Tell how many lines in the data below hold the string "that"; give nothing but the number.
Start of Data provided
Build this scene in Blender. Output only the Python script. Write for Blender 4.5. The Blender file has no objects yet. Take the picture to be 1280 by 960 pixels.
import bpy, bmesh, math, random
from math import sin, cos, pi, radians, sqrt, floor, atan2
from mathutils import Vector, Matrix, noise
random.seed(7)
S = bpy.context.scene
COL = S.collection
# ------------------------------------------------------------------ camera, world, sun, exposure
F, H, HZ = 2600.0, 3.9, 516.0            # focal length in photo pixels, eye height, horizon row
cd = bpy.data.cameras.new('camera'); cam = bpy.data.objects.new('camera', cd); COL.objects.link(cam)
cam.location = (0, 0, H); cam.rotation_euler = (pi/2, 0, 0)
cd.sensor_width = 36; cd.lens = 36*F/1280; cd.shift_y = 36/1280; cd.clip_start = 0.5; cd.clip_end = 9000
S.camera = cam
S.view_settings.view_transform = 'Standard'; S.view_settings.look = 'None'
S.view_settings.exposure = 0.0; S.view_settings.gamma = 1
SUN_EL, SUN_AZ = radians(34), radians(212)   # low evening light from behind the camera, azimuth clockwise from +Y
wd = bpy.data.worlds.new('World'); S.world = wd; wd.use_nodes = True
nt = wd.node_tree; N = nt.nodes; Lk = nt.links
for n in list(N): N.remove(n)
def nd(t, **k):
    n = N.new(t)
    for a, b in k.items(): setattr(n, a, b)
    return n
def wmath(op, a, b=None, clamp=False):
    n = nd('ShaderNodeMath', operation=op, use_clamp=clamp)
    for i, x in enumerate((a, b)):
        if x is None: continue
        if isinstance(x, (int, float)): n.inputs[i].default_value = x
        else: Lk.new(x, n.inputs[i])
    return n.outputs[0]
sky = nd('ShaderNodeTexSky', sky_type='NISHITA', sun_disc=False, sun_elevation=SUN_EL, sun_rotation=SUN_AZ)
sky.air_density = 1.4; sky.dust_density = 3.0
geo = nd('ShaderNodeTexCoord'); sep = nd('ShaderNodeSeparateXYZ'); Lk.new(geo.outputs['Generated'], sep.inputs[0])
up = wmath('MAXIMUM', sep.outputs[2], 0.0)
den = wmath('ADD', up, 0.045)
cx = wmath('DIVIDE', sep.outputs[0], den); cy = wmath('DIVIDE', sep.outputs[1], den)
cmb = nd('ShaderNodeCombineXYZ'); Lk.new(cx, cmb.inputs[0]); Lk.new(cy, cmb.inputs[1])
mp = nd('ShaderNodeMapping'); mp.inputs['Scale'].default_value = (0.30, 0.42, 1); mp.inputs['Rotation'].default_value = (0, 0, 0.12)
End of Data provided
Start of Data provided
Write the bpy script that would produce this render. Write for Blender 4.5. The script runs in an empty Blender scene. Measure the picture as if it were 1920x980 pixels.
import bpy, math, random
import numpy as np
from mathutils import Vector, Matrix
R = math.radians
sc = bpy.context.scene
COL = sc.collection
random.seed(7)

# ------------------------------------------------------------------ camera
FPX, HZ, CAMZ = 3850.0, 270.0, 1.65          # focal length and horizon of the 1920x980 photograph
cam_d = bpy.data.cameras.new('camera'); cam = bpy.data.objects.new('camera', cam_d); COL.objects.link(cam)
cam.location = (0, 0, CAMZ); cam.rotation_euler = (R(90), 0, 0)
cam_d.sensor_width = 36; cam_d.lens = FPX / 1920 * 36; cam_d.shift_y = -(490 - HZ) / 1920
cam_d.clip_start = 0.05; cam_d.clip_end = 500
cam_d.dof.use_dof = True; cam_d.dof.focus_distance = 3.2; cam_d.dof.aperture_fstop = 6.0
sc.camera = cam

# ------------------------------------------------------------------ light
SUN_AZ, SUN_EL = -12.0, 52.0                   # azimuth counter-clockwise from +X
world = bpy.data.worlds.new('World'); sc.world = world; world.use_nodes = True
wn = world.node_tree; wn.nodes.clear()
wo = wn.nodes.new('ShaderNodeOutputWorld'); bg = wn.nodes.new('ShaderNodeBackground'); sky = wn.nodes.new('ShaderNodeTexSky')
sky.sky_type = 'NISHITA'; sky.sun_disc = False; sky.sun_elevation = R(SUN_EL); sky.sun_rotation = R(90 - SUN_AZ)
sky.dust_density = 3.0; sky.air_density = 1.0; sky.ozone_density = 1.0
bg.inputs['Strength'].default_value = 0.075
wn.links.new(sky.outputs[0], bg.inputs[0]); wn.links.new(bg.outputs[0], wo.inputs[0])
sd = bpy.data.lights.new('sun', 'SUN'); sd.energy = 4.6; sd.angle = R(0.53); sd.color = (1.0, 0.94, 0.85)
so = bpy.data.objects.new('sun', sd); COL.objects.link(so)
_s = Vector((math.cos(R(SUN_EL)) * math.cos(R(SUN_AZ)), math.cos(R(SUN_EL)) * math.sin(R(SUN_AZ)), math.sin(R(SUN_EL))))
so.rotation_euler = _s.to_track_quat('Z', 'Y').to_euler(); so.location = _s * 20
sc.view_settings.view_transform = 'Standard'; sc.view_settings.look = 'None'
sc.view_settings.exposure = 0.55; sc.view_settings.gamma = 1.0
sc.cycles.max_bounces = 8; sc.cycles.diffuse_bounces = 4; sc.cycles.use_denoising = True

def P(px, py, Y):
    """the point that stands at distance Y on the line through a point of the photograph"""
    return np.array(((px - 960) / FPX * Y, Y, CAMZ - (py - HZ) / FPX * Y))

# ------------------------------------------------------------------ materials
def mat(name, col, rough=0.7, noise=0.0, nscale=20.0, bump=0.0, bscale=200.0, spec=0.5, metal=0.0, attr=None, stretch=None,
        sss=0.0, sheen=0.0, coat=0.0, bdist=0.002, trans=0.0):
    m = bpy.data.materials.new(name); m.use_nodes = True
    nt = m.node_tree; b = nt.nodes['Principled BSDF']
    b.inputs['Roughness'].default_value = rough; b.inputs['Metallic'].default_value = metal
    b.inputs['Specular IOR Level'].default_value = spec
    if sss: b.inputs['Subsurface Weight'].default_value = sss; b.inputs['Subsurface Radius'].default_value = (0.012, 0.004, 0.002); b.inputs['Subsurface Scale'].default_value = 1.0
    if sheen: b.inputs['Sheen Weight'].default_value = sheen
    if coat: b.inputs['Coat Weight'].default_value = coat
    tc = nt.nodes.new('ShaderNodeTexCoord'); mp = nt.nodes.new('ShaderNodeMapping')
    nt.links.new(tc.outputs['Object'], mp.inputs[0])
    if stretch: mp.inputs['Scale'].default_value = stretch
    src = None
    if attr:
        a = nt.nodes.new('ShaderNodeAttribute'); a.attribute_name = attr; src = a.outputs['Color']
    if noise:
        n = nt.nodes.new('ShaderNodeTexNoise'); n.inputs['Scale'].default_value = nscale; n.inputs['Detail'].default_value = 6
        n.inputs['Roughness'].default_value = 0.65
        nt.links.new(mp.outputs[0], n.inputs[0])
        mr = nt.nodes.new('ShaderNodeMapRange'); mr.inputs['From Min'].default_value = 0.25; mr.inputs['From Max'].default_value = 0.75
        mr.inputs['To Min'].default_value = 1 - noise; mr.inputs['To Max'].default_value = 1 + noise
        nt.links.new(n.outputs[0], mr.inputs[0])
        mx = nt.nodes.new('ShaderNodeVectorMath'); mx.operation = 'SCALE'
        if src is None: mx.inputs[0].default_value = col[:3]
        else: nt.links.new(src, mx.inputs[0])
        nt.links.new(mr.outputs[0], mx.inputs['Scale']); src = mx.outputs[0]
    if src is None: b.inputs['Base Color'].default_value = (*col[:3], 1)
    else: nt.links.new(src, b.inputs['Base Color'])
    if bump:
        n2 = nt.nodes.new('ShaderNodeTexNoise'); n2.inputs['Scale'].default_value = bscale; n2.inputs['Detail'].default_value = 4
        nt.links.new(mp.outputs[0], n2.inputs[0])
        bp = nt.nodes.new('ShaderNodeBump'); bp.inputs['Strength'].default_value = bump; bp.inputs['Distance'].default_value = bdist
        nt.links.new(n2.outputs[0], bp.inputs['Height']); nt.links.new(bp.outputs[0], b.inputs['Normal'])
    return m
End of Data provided
Start of Data provided
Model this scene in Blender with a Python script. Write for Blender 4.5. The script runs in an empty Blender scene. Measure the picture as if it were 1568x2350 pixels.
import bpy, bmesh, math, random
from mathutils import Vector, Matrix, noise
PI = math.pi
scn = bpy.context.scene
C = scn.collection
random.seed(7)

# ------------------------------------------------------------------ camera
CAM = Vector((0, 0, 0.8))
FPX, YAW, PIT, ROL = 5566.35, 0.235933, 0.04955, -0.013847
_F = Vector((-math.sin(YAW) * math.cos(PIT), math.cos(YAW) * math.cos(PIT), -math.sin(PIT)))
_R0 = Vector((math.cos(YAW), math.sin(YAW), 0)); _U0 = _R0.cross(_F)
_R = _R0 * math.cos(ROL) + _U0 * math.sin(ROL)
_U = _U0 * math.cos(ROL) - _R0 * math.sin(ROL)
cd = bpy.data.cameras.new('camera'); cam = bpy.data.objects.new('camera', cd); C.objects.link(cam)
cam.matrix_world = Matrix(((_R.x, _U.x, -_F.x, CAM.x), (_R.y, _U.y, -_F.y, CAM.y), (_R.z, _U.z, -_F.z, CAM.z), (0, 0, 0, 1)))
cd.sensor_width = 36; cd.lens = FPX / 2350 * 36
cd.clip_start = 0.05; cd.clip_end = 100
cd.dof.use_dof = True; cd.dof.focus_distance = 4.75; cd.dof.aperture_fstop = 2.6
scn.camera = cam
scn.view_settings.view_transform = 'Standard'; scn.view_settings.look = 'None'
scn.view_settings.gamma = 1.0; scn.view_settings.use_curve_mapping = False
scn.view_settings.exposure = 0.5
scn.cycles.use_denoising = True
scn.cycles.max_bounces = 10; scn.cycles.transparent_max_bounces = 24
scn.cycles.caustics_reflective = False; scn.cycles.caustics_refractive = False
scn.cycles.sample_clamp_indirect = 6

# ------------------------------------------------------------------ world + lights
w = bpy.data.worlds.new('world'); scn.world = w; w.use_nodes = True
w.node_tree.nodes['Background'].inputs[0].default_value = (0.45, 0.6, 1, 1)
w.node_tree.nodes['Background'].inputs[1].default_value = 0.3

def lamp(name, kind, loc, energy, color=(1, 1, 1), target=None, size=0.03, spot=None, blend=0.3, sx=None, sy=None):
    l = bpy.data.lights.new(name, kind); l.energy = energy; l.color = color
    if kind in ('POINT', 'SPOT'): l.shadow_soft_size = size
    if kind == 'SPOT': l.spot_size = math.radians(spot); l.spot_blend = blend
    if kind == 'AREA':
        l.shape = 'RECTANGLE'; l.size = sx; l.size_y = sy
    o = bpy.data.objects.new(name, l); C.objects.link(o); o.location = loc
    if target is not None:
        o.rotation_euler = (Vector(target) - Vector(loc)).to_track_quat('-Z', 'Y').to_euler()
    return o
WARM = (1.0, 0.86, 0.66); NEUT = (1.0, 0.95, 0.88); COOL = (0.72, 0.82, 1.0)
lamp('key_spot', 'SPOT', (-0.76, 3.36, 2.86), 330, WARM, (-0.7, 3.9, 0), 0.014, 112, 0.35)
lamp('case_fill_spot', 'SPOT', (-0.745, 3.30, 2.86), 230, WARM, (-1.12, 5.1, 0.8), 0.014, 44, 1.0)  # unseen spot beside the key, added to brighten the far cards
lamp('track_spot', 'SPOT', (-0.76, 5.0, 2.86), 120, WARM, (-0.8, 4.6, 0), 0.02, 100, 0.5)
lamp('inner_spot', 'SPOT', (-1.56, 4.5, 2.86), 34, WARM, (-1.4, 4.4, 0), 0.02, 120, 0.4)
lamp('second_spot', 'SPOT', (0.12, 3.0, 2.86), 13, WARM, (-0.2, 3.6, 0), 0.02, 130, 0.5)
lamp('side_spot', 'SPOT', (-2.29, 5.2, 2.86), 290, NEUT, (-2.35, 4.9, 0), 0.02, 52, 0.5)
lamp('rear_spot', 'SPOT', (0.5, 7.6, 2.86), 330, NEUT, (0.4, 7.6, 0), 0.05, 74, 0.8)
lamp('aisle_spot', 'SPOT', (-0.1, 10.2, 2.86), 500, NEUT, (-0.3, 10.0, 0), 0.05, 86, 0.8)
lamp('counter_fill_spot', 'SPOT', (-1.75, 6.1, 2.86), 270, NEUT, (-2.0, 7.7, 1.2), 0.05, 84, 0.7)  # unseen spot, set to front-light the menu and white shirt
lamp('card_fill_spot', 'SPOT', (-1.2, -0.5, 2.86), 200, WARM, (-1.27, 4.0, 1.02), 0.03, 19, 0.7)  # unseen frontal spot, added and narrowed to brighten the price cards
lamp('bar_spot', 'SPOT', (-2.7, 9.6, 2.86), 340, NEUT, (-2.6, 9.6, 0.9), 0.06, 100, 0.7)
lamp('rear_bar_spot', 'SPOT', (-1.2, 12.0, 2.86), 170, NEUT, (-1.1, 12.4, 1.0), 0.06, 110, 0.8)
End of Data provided
▸ Output of the task: 2